Susan Granger’s review of “Green Zone” (Universal Pictures)

 

    If you haven’t had enough of the Iraqi War with the Oscar-winning “The Hurt Zone” and are intrigued by re-teaming of director Paul Greengrass with Matt Damon, star of his “Bourne Supremacy” and “Bourne Ultimatum,” this political thriller interweaves fact with fiction delving into the chaotic early “shock and awe” days in Baghdad in 2003.

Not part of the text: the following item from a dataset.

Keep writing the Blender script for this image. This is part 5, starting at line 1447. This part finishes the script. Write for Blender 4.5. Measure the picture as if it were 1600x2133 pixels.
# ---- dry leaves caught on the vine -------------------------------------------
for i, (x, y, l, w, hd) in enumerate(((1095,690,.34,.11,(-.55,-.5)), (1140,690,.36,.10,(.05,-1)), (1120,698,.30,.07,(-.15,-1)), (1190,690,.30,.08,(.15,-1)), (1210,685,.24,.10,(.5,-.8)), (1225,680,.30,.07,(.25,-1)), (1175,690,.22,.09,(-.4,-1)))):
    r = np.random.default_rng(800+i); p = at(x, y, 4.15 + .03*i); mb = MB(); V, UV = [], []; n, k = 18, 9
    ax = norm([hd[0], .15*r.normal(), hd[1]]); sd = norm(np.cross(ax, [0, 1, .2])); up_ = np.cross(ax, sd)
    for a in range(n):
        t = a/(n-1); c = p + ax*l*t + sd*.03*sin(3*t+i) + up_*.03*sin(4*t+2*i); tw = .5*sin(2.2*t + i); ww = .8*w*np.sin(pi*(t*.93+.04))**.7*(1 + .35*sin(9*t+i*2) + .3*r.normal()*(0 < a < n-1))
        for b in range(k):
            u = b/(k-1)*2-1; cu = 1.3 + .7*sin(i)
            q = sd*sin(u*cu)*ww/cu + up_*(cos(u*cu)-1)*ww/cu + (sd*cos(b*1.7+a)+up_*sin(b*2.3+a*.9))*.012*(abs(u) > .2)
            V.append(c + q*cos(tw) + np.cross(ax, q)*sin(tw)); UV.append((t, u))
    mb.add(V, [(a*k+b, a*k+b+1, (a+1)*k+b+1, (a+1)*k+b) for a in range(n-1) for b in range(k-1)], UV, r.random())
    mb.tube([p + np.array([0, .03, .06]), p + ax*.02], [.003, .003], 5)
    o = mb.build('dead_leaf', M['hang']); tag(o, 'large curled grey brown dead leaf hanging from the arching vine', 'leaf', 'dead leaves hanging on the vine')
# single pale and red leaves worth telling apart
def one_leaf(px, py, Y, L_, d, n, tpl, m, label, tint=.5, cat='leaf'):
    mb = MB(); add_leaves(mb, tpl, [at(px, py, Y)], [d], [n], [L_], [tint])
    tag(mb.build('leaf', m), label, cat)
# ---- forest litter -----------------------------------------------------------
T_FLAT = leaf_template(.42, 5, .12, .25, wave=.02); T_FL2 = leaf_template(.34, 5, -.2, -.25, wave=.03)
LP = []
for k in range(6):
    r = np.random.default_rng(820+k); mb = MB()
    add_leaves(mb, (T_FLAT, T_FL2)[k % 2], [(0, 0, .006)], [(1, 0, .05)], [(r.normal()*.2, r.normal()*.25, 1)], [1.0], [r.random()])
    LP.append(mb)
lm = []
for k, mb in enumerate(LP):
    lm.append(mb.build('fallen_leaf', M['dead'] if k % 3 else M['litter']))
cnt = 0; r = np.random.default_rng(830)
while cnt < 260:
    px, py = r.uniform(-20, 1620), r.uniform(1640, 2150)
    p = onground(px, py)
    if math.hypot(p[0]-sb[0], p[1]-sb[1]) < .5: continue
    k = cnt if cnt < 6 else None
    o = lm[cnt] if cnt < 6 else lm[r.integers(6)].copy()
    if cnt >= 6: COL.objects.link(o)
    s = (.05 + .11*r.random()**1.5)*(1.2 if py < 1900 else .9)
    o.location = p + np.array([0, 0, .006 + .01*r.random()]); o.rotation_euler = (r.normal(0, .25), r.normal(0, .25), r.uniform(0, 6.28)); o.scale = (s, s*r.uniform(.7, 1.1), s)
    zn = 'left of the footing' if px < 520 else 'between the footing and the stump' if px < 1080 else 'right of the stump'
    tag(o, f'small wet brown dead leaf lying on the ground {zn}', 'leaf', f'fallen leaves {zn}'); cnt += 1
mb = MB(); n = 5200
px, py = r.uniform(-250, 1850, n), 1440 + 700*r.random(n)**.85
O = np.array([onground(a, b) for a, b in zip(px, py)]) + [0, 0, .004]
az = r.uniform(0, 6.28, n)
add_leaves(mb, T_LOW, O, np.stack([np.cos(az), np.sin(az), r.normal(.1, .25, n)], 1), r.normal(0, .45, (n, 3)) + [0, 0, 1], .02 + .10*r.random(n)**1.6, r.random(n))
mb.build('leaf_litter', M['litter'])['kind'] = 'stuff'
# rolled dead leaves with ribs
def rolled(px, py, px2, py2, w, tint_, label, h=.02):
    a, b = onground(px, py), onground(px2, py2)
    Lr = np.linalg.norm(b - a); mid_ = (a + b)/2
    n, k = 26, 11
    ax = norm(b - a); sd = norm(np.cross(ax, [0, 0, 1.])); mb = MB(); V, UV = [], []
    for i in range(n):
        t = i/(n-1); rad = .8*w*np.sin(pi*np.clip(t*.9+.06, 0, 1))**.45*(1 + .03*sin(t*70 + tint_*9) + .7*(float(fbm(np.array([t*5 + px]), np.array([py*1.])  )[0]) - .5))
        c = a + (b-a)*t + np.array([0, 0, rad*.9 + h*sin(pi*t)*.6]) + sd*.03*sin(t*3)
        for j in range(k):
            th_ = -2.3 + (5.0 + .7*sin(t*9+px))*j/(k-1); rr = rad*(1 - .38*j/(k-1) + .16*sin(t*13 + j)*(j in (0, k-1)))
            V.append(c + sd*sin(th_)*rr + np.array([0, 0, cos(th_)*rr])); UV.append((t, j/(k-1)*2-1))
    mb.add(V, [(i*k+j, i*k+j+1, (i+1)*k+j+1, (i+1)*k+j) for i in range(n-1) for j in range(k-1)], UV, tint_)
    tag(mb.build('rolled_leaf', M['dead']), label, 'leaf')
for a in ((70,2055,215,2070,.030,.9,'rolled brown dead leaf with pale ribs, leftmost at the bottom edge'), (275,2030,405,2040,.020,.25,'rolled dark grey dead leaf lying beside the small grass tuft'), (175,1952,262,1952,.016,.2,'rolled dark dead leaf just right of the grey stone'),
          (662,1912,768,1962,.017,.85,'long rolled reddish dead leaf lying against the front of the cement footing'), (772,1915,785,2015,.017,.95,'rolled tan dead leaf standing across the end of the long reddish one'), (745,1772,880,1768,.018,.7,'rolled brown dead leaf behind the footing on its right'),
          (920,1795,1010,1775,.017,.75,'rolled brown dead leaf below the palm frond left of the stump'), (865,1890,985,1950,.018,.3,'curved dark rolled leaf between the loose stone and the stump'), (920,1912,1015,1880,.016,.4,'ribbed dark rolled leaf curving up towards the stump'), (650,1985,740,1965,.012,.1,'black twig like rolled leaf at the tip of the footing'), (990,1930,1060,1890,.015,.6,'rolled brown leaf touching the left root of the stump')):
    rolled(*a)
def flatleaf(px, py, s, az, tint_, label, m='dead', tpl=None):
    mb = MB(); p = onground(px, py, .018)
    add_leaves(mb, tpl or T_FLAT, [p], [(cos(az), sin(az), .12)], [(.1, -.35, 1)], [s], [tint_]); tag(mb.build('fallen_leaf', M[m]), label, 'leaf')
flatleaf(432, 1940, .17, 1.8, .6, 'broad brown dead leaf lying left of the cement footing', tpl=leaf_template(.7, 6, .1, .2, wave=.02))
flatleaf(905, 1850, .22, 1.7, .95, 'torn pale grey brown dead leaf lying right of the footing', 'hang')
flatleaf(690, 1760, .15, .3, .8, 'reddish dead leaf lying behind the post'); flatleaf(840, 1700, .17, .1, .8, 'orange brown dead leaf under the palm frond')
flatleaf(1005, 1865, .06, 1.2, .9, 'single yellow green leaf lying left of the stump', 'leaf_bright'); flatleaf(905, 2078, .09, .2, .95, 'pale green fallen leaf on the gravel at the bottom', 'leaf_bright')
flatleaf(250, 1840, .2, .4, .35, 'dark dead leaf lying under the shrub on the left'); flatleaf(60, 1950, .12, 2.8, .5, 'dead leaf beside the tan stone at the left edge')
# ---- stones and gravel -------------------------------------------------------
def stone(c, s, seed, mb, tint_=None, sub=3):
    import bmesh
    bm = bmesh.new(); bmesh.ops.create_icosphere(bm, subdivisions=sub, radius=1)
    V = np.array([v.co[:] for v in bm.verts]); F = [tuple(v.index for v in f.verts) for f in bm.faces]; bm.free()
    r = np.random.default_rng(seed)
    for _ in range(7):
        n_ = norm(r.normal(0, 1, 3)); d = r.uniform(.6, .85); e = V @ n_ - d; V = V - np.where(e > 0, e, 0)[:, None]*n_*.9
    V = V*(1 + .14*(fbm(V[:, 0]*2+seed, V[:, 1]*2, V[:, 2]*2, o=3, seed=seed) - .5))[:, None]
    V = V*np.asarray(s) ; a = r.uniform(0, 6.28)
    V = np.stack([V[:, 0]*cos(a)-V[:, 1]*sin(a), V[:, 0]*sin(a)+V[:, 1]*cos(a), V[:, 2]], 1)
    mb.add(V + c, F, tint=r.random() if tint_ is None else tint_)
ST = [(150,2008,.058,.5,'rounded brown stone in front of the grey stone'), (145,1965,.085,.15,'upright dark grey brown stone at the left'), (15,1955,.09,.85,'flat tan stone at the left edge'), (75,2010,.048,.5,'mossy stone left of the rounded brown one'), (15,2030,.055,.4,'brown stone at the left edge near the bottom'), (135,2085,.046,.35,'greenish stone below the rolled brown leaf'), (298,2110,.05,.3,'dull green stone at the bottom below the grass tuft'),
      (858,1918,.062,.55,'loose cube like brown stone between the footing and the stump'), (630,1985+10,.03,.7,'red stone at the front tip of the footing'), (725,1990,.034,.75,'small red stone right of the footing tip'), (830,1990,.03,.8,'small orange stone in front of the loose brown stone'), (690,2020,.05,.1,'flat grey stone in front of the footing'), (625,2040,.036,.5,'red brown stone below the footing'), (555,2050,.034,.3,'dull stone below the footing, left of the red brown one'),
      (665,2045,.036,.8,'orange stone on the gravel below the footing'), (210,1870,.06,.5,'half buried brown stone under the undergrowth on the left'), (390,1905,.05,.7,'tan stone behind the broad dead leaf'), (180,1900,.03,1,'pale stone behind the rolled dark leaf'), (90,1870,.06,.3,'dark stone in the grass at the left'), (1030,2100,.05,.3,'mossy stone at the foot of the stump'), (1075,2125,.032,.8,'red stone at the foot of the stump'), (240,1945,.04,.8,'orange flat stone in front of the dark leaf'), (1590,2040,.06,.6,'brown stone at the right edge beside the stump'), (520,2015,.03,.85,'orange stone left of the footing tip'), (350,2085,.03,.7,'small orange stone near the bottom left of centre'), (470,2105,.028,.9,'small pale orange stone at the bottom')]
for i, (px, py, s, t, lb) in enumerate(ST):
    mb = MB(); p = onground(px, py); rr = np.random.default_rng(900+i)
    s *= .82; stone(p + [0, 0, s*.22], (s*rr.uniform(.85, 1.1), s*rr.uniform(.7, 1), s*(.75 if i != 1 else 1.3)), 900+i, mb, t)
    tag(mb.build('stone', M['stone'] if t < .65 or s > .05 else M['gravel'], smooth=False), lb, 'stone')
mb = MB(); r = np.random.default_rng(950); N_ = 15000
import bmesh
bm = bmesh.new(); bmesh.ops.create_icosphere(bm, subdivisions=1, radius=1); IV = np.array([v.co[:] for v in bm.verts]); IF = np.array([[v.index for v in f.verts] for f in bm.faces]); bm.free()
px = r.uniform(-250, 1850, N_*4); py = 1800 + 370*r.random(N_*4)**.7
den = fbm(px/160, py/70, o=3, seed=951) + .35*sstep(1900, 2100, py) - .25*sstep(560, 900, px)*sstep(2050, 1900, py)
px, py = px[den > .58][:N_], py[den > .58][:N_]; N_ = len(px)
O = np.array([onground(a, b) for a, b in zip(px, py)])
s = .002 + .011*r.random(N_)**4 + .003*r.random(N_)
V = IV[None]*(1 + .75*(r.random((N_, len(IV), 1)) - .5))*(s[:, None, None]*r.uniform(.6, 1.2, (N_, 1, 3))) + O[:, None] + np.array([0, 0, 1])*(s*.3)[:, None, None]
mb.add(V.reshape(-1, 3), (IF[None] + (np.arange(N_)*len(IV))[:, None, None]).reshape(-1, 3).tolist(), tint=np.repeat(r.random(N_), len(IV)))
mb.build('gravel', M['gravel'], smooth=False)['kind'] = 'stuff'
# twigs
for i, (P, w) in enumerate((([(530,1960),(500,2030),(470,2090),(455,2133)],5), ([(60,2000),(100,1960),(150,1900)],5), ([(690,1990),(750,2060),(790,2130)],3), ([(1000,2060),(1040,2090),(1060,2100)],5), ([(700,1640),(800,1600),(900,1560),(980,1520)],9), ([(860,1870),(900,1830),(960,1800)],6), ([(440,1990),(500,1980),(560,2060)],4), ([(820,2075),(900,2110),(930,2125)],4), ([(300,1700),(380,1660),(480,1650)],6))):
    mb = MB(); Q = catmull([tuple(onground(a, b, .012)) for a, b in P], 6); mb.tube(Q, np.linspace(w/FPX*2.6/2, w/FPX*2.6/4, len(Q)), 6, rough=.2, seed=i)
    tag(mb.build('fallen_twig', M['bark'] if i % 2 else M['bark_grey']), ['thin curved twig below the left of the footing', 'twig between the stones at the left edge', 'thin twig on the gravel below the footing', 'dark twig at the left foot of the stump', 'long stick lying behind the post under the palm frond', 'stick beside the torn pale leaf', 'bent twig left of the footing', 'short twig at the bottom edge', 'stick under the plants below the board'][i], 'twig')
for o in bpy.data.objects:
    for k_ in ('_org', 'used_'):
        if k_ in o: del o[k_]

    During the American-led occupation, Chief Warrant Officer Roy Miller (Damon) and his team of Army inspectors are dispatched to find Saddam Hussein’s weapons of mass destruction which were believed to have been stockpiled around Baghdad and in the desert. But on mission-after-mission at site-after-site, they’re coming up with nothing. Soon idealistic Miller becomes suspicious that perhaps the information they’re being fed by the Pentagon isn’t exactly accurate. But that’s not what manipulative Washington advisor Clark Poundstone (Greg Kinnear) wants to hear; his prime objective is to inject American-style democracy into the region. It’s also disturbing to Wall Street Journal reporter Lawrie Dayne (Amy Ryan), who echoes the Bush Administration’s false conviction about WMD’s, relying on tips from a confidential source named “Magellan.” Only skeptical CIA veteran Martin Brown (Brendan Gleeson), derided by Poundstone as a “dinosaur,” provides heroic Miller clandestine assistance to follow his rogue instincts, rather than his orders, to unearth the elaborate cover-up.

    Inspired by Baghdad-based Washington Post journalist Rajiv Chandrasekaran’s “Imperial Life in the Emerald City,” screenwriter Brian Helgeland’s (“Mystic River,” “L.A. Confidential”) dated, dumbed-down script incorporates much of the convoluted, war-scarred misconceptions, misrepresentations and miscalculations from Charles Ferguson’s documentary “No End in Sight” (2007). While names have been changed, it’s obvious that smarmy Poundstone is Paul Brenner and duped Dayne is former New York Times correspondent Judith Miller. In addition to his “Bourne” escapades, Paul Greengrass helmed “Black Sunday” and “United 93,” so he’s got gritty credentials, but “Hurt Locker” cinematographer Barry Ackroyd repeats the grainy, shaky, chaotic, ultra-realistic camerawork for which he was Oscar-nominated.

    On the Granger Movie Gauge of 1 to 10, “Green Zone” is a far-fetched, flawed 5, tempting cynical wags to dub it “Bourne in Iraq.”